[start]

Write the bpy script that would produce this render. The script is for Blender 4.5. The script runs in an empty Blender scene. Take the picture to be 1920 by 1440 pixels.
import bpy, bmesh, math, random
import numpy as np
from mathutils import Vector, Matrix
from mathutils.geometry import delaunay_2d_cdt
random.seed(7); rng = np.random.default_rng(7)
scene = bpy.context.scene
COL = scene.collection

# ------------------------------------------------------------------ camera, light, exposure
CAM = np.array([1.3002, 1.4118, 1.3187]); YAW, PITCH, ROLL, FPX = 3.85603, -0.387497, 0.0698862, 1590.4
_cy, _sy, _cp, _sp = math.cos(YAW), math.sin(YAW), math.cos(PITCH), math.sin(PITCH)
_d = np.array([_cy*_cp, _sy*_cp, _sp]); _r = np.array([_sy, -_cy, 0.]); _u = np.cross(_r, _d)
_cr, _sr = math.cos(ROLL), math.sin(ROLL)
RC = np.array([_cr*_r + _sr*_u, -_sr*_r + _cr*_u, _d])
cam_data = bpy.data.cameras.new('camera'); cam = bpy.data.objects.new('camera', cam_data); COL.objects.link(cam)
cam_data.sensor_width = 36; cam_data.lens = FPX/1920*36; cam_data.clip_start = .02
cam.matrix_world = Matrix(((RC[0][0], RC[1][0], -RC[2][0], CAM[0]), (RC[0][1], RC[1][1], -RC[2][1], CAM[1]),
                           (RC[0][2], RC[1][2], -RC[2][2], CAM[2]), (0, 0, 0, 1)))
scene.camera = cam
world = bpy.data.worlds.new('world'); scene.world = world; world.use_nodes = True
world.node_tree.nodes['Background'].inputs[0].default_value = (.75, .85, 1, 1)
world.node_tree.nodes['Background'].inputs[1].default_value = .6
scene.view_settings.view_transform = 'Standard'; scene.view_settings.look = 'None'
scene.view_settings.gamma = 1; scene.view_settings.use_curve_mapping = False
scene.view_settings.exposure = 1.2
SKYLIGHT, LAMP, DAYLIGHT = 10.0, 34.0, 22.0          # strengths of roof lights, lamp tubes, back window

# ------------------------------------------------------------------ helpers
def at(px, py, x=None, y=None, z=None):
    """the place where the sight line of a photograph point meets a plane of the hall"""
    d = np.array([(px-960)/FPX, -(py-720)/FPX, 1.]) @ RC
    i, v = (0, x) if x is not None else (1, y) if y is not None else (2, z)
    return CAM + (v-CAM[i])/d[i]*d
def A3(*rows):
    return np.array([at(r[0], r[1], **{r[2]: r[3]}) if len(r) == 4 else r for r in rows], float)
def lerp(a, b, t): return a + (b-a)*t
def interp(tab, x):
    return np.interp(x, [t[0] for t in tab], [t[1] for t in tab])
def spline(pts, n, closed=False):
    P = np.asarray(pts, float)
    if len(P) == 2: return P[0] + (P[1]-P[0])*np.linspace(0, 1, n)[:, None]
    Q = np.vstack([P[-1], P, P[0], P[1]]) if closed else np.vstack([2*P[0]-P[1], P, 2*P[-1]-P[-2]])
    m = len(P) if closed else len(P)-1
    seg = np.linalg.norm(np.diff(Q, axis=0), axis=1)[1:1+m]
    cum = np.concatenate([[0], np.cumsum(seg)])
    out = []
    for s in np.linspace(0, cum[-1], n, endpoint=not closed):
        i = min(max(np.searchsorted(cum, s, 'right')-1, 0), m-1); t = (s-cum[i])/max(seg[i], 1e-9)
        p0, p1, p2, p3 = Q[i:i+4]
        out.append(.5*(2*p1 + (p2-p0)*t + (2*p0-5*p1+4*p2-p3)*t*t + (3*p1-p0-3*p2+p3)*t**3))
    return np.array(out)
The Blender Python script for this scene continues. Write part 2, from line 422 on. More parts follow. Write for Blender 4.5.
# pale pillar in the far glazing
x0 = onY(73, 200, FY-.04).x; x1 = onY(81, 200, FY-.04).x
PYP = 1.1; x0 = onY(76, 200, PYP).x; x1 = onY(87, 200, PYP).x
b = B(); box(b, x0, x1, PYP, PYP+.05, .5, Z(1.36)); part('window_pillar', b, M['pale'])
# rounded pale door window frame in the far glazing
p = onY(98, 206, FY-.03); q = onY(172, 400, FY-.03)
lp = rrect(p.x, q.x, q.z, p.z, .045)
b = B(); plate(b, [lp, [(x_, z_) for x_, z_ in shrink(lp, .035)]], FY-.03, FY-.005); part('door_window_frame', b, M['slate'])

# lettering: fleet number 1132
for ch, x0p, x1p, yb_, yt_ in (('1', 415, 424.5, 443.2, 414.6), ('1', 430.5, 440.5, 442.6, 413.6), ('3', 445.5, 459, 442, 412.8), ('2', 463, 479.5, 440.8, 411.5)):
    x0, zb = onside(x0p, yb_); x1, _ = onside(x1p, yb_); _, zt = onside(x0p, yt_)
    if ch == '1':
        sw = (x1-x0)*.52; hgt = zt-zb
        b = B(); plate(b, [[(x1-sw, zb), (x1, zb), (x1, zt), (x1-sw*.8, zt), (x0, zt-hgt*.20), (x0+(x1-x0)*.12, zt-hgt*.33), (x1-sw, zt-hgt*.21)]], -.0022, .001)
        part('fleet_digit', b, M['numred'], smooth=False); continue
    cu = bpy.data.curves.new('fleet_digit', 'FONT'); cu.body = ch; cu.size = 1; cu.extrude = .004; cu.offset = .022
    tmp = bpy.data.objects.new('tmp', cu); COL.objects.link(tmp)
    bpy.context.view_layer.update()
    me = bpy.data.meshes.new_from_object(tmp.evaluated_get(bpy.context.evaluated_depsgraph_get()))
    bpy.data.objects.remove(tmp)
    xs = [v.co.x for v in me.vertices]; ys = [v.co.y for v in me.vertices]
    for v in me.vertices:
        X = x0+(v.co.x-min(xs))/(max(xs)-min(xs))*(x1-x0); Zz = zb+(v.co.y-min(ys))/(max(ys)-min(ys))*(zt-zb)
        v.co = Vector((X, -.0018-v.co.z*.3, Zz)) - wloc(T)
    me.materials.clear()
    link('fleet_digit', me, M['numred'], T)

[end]

Short exercise →
Please give an exact restatement of only the lines from the beginning of the material above to the line with "COL = scene.collection", inclusive.

Result of the exercise →
Write the bpy script that would produce this render. The script is for Blender 4.5. The script runs in an empty Blender scene. Take the picture to be 1920 by 1440 pixels.
import bpy, bmesh, math, random
import numpy as np
from mathutils import Vector, Matrix
from mathutils.geometry import delaunay_2d_cdt
random.seed(7); rng = np.random.default_rng(7)
scene = bpy.context.scene
COL = scene.collection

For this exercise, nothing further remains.